--- BEGIN ---

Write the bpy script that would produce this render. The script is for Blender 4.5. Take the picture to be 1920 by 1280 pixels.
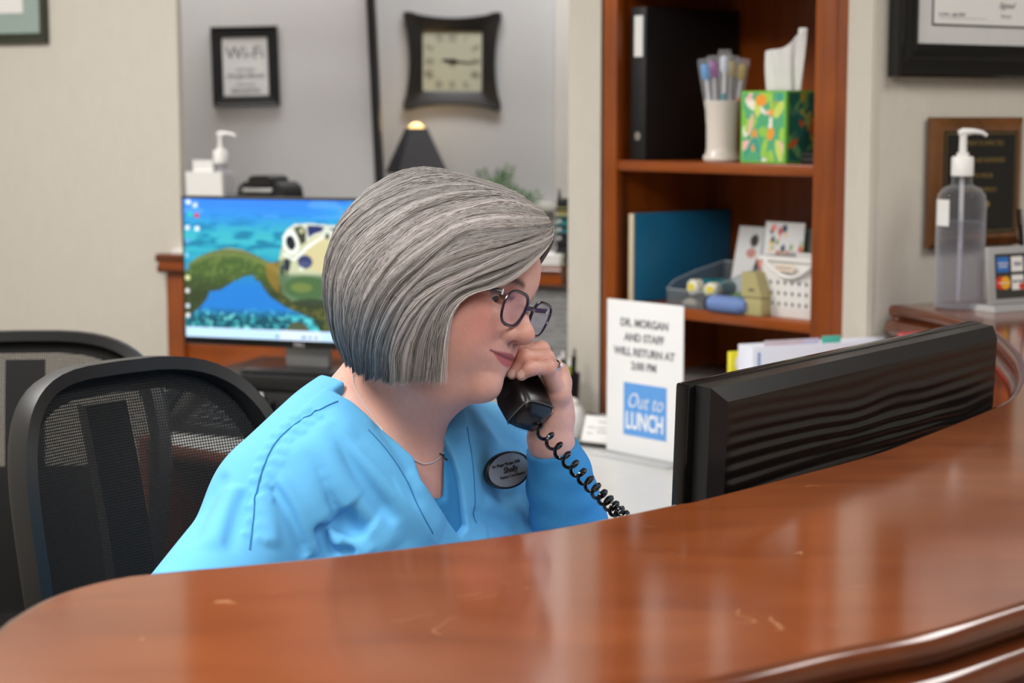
import bpy, bmesh, math, random
import numpy as np
from mathutils import Vector, Matrix
random.seed(7); RNG = np.random.default_rng(7)
for o in list(bpy.data.objects): bpy.data.objects.remove(o)
C = bpy.context.scene.collection
SC = bpy.context.scene

# ------------------------------------------------------------------ camera, light, exposure
FPX = 3500.0
TH = math.atan(425 / FPX)
CAM = (0.0, 0.0, 1.42)
cd = bpy.data.cameras.new('camera'); cam = bpy.data.objects.new('camera', cd); C.objects.link(cam)
cd.sensor_width = 36; cd.lens = FPX / 1920 * 36
cam.location = CAM; cam.rotation_euler = (math.pi / 2 - TH, 0, 0)
cd.dof.use_dof = True; cd.dof.focus_distance = 1.98; cd.dof.aperture_fstop = 6.3
cd.clip_start = 0.05
SC.camera = cam
SC.view_settings.view_transform = 'Standard'; SC.view_settings.look = 'None'
SC.view_settings.exposure = 0.0; SC.view_settings.gamma = 1.0
SC.view_settings.use_curve_mapping = False
w = bpy.data.worlds.new('world'); SC.world = w; w.use_nodes = True
w.node_tree.nodes['Background'].inputs[0].default_value = (0.9, 0.95, 1.0, 1)
w.node_tree.nodes['Background'].inputs[1].default_value = 0.15

def area(name, loc, sx, sy, watts, col=(1, 0.975, 0.945)):
    l = bpy.data.lights.new(name, 'AREA'); l.shape = 'RECTANGLE'; l.size = sx; l.size_y = sy
    l.energy = watts; l.color = col
    o = bpy.data.objects.new(name, l); o.location = loc; C.objects.link(o); return o
CEIL = 2.62
area('ceiling_light', (-1.1, 1.1, CEIL - .01), .6, 1.2, 62)
area('ceiling_light', (0.75, 0.5, CEIL - .01), .6, 1.2, 27)
area('ceiling_light', (-1.6, 3.25, CEIL - .01), 1.2, .6, 58)
area('ceiling_light', (0.0, -1.6, CEIL - .01), 1.2, 1.2, 50)
area('ceiling_light', (1.7, 2.3, CEIL - .01), .6, 1.2, 24)
area('ceiling_light', (-0.2, 5.35, CEIL - .01), 1.2, .4, 22, (1, .99, .98))
area('ceiling_light', (-1.2, 4.98, CEIL - .01), .9, .25, 9, (1, .99, .98))  # unseen lamp, added to brighten the far-left grey wall

# ------------------------------------------------------------------ helpers
def at(px, py, Y):
    a = (px - 960) / FPX; b = (640 - py) / FPX
    r = (a, math.cos(TH) + b * math.sin(TH), -math.sin(TH) + b * math.cos(TH)); t = Y / r[1]
    return Vector((r[0] * t, Y, CAM[2] + r[2] * t))
def atz(px, py, z):
    a = (px - 960) / FPX; b = (640 - py) / FPX
    r = (a, math.cos(TH) + b * math.sin(TH), -math.sin(TH) + b * math.cos(TH)); t = (z - CAM[2]) / r[2]
    return Vector((r[0] * t, r[1] * t, z))
def lin(c):
    return tuple(((x / 255) / 12.92 if x / 255 <= .04045 else ((x / 255 + .055) / 1.055) ** 2.4) for x in c[:3]) + (1,)
def linarr(a):
    a = np.clip(a, 0, 1); return np.where(a <= .04045, a / 12.92, ((a + .055) / 1.055) ** 2.4)

MATS = {}
def new_mat(name):
    m = bpy.data.materials.new(name); m.use_nodes = True; MATS[name] = m
    return m, m.node_tree, m.node_tree.nodes['Principled BSDF']
def mat(name, col, rough=.5, metal=0., var=.05, scale=40., bump=0., coat=0., emit=0., spec=.5, stretch=(1, 1, 1), sheen=0.):
    if name in MATS: return MATS[name]
    m, nt, b = new_mat(name)
    N = nt.nodes.new; L = nt.links.new
    tc = N('ShaderNodeTexCoord'); mp = N('ShaderNodeMapping'); mp.inputs['Scale'].default_value = stretch
    L(tc.outputs['Object'], mp.inputs[0])
    no = N('ShaderNodeTexNoise'); no.inputs['Scale'].default_value = scale; no.inputs['Detail'].default_value = 4
    L(mp.outputs[0], no.inputs['Vector'])
    r = N('ShaderNodeValToRGB'); c = lin(col)
    r.color_ramp.elements[0].color = tuple(max(0, x * (1 - var)) for x in c[:3]) + (1,)
    r.color_ramp.elements[1].color = tuple(min(1, x * (1 + var)) for x in c[:3]) + (1,)
    L(no.outputs[0], r.inputs[0]); L(r.outputs[0], b.inputs['Base Color'])
    b.inputs['Roughness'].default_value = rough; b.inputs['Metallic'].default_value = metal
    b.inputs['Coat Weight'].default_value = coat; b.inputs['Coat Roughness'].default_value = .08
    b.inputs['Specular IOR Level'].default_value = spec; b.inputs['Sheen Weight'].default_value = sheen
    if bump:
        bp = N('ShaderNodeBump'); bp.inputs['Strength'].default_value = bump; bp.inputs['Distance'].default_value = .002
        L(no.outputs[0], bp.inputs['Height']); L(bp.outputs[0], b.inputs['Normal'])
    if emit:
        L(r.outputs[0], b.inputs['Emission Color']); b.inputs['Emission Strength'].default_value = emit
    return m
def wood(name, dark, light, rough=.3, coat=.3, grain=(2.5, 40, 40), spec=.5):
    if name in MATS: return MATS[name]
    m, nt, b = new_mat(name); N = nt.nodes.new; L = nt.links.new
    tc = N('ShaderNodeTexCoord'); mp = N('ShaderNodeMapping'); mp.inputs['Scale'].default_value = grain
    L(tc.outputs['Object'], mp.inputs[0])
    n1 = N('ShaderNodeTexNoise'); n1.inputs['Scale'].default_value = 1.; n1.inputs['Detail'].default_value = 6; n1.inputs['Distortion'].default_value = .8
    L(mp.outputs[0], n1.inputs['Vector'])
    n2 = N('ShaderNodeTexNoise'); n2.inputs['Scale'].default_value = 5.; n2.inputs['Detail'].default_value = 3
    L(tc.outputs['Object'], n2.inputs['Vector'])
    mx = N('ShaderNodeMath'); mx.operation = 'MULTIPLY_ADD'; mx.inputs[1].default_value = .55
    L(n1.outputs[0], mx.inputs[0]); 
    m2 = N('ShaderNodeMath'); m2.operation = 'MULTIPLY'; m2.inputs[1].default_value = .45; L(n2.outputs[0], m2.inputs[0]); L(m2.outputs[0], mx.inputs[2])
    r = N('ShaderNodeValToRGB'); r.color_ramp.elements[0].position = .3; r.color_ramp.elements[1].position = .7
    r.color_ramp.elements[0].color = lin(dark); r.color_ramp.elements[1].color = lin(light)
    L(mx.outputs[0], r.inputs[0]); L(r.outputs[0], b.inputs['Base Color'])
    b.inputs['Roughness'].default_value = rough; b.inputs['Coat Weight'].default_value = coat; b.inputs['Coat Roughness'].default_value = .1
    b.inputs['Specular IOR Level'].default_value = spec
    return m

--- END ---

Exactly as written, please give again the lines from the beginning of the listing through the line containing "SC = bpy.context.scene", inclusive, without any pictures.

▶ [SOLUTION TO THE EXERCISE]:
Write the bpy script that would produce this render. The script is for Blender 4.5. Take the picture to be 1920 by 1280 pixels.
import bpy, bmesh, math, random
import numpy as np
from mathutils import Vector, Matrix
random.seed(7); RNG = np.random.default_rng(7)
for o in list(bpy.data.objects): bpy.data.objects.remove(o)
C = bpy.context.scene.collection
SC = bpy.context.scene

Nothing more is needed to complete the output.